Grand Archives - Keep in Mind Frankenstein (Cover Artwork)
Staff Review

Grand Archives

Keep in Mind Frankenstein (2009)

Sub Pop

Grand Archives formed in 2006 and wasted little time attempting to shed the skin of its key member's past acts, that being vocalist/guitarist Mat Brooke's Carissa's Wierd and Band of Horses. The self-titled debut that would materialize in early 2008 carried orchestral shades of CW and some of BOH's pretty sparkle, but Brooke and co. managed to come up with some mildly successful and more unique-sounding indie folk in the process anyway. And while The Grand Archives may have moved at a balladic pace, it exuded a certain charm that kept it afloat. The sophomore full-length, Keep in Mind Frankenstein doesn't quite seem to have such a similarly reliable crutch, and all the same, it's definitely more forgettable.

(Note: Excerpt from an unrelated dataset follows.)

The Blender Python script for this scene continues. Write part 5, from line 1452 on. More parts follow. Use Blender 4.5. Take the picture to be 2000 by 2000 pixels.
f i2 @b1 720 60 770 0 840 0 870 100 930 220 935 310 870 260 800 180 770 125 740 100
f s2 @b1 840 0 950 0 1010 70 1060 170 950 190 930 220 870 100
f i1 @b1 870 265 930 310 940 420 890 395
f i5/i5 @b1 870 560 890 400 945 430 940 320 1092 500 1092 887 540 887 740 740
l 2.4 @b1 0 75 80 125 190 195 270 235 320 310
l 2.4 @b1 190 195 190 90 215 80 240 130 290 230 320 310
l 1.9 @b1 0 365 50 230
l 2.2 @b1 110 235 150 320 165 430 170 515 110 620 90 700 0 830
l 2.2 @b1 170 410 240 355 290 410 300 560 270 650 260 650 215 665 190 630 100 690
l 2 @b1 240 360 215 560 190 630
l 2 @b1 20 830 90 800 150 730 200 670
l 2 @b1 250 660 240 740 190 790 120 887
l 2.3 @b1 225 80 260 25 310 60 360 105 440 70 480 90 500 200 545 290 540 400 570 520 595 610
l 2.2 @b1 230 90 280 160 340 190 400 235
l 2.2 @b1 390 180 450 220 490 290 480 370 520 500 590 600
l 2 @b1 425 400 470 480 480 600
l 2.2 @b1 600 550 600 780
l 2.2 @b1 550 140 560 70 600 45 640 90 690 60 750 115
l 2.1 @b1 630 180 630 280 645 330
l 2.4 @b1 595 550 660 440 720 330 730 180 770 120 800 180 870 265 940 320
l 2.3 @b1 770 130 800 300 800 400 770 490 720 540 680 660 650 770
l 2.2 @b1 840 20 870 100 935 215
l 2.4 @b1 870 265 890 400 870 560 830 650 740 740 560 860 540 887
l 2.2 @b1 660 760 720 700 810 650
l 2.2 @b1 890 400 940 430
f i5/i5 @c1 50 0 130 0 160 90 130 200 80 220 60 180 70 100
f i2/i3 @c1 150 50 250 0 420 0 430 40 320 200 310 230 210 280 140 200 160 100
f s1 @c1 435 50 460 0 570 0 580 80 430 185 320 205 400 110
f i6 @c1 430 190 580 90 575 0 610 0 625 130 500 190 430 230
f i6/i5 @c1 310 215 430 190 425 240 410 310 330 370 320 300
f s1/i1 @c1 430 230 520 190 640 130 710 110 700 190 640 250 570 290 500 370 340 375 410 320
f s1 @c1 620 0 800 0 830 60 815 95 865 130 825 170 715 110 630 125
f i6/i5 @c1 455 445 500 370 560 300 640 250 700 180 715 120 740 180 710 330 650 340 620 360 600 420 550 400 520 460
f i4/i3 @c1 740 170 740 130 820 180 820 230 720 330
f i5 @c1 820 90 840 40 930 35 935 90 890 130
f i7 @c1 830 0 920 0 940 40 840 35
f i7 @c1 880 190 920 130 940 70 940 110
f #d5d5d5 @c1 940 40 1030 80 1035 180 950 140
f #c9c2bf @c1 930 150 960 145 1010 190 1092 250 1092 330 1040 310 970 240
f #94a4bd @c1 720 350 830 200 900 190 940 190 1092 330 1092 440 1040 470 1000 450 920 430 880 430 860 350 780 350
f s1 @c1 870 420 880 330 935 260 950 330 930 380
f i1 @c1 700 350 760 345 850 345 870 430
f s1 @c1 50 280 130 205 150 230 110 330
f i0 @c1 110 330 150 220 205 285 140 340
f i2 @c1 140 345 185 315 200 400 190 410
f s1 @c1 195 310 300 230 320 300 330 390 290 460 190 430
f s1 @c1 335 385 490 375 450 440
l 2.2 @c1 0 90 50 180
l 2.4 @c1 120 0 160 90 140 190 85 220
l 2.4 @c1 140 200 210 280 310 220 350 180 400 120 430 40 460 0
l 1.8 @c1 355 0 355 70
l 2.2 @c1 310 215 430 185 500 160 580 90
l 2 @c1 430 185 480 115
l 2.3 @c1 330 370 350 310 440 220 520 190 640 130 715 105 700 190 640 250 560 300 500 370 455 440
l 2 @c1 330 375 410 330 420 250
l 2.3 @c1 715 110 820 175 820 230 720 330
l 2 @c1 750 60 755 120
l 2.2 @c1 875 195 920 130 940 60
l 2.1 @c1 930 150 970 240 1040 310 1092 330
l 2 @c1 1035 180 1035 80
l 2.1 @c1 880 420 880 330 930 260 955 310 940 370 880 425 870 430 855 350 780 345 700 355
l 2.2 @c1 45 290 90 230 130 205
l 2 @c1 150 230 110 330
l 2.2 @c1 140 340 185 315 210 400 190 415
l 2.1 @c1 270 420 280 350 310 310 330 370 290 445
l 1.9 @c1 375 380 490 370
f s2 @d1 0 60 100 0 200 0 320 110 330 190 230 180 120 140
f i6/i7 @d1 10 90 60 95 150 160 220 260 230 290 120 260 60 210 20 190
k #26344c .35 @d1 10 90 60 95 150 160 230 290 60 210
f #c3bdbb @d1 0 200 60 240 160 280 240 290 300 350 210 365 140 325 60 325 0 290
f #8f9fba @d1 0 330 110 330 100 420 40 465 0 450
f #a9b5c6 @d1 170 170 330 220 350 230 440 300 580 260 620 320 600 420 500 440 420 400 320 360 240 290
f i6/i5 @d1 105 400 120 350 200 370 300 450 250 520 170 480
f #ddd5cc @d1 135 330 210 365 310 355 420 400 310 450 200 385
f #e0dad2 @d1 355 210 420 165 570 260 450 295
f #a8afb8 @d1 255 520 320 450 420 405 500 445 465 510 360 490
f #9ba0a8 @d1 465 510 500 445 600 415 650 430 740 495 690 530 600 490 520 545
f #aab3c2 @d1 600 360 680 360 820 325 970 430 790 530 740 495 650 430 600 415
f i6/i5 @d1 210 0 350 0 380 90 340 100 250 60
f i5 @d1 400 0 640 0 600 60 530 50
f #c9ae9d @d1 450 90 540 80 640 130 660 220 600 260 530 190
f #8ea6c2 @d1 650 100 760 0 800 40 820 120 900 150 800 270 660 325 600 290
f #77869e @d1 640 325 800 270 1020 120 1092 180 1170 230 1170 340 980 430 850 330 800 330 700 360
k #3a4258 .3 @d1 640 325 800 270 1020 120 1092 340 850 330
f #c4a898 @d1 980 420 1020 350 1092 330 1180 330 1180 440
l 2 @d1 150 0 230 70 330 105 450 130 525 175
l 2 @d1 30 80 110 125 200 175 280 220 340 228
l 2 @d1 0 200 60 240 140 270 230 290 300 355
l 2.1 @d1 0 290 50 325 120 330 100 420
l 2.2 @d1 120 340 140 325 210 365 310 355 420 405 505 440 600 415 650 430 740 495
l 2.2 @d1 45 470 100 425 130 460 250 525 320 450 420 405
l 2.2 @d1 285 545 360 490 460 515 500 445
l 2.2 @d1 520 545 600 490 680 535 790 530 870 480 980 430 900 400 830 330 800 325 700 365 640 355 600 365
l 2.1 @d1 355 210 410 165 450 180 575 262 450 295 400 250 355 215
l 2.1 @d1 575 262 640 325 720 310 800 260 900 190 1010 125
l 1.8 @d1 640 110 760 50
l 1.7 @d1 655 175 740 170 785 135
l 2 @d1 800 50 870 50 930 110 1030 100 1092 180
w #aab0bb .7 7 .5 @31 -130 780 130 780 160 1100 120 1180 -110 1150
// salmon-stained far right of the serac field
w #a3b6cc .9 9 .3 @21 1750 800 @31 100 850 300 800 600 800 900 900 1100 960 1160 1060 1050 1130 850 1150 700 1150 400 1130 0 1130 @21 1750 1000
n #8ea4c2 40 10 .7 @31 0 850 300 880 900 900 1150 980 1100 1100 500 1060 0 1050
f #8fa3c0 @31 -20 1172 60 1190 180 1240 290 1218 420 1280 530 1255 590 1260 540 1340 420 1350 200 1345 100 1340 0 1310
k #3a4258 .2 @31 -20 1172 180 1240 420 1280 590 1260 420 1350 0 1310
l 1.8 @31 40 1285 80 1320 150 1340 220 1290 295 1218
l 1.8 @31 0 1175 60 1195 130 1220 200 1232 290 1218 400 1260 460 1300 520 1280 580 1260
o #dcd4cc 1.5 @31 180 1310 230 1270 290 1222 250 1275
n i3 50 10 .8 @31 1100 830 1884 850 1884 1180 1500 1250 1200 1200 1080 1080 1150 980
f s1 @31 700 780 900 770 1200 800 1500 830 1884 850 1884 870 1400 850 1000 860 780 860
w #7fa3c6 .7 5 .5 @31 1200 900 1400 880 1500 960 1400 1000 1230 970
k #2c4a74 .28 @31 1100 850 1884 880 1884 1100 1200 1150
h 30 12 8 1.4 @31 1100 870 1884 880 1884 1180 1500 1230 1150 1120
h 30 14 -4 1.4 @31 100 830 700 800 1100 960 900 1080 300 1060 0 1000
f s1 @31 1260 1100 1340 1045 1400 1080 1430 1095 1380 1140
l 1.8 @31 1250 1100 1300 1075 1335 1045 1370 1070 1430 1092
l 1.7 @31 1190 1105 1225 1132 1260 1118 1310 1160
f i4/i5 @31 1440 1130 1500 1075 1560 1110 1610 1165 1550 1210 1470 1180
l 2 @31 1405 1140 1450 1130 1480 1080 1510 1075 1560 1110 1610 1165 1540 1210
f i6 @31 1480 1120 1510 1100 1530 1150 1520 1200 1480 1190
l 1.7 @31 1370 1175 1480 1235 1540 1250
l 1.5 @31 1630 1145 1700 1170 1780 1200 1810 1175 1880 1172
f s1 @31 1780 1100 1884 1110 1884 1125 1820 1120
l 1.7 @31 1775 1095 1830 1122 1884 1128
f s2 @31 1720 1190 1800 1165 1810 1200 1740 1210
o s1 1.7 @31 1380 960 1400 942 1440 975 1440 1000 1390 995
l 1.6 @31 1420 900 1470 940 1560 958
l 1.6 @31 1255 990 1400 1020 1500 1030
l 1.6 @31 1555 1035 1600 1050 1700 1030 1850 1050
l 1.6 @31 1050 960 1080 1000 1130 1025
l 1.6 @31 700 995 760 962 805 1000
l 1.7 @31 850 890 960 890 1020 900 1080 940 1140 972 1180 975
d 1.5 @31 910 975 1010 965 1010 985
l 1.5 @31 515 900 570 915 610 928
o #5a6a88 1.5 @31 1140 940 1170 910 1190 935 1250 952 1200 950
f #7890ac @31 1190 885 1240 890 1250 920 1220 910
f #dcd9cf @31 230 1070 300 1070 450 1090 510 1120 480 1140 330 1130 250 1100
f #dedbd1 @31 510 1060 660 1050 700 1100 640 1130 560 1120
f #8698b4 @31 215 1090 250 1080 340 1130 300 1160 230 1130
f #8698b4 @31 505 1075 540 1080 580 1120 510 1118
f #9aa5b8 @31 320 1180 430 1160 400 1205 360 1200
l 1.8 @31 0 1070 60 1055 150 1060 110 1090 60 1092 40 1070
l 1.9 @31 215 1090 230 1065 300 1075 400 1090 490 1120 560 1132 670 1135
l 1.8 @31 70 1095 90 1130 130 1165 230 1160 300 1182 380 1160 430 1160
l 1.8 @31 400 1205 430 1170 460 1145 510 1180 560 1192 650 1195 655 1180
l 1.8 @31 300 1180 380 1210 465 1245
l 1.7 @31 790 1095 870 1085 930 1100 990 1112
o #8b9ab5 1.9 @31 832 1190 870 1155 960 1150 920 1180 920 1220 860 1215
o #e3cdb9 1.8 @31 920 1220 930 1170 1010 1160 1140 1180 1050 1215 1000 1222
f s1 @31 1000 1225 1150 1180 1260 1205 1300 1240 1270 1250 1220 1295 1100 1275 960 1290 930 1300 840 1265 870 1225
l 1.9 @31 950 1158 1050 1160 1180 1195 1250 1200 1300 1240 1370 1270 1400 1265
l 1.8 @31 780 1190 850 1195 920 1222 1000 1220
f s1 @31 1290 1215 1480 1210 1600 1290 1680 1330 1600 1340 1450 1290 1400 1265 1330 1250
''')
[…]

Keep in Mind Frankenstein bears a comparatively stripped-down setup at its outset, matching the beautifully crisp and classy -- albeit lyric-less -- layout. Where the self-titled record used the kitchen-sink approach to instrumentation at every turn, everything sounds a little quainter and quieter here. If The Grand Archives was the magnificent sunrise, Frankenstein is the less enchanting sunset.

The climactic hook in "Witchy Park / Tomorrow Will (Take Care of Itself)" is fine, but there are a number of ways it could be plenty more powerful, whether it be Brooke be more pressing in his delivery, the volume fuller-bodied or someone like John Congleton holding the production/engineering fort down, knowing exactly where everything should explode to make the impact it should. Because frankly, it doesn't, and the song is -- ironically -- noticeably more innoxious as a result.

The rest of Frankenstein keeps a steadily compact mindset, as did the under-40-minute self-titled; however, where the latter's pacing could be described as leisurely, one might measure Frankenstein's movement as listless. Ear-catching elements bubble up here and there, in the suddenly country twang of "Oslo Novelist," echoing harmony of "Lazy Bones" or Brooke's contrastingly pretty voice against the vaguely macabre vibe on closer "Willoughby." But everything just seems too subtle and Brooke too defanged and complacent, except for a bit of a perk-up on "Dig That Crazy Grave"; there isn't much else on the album worth checking in for.

Keep in Mind Frankenstein floats by softly enough, but it just sounds disappointingly disarmed in the process.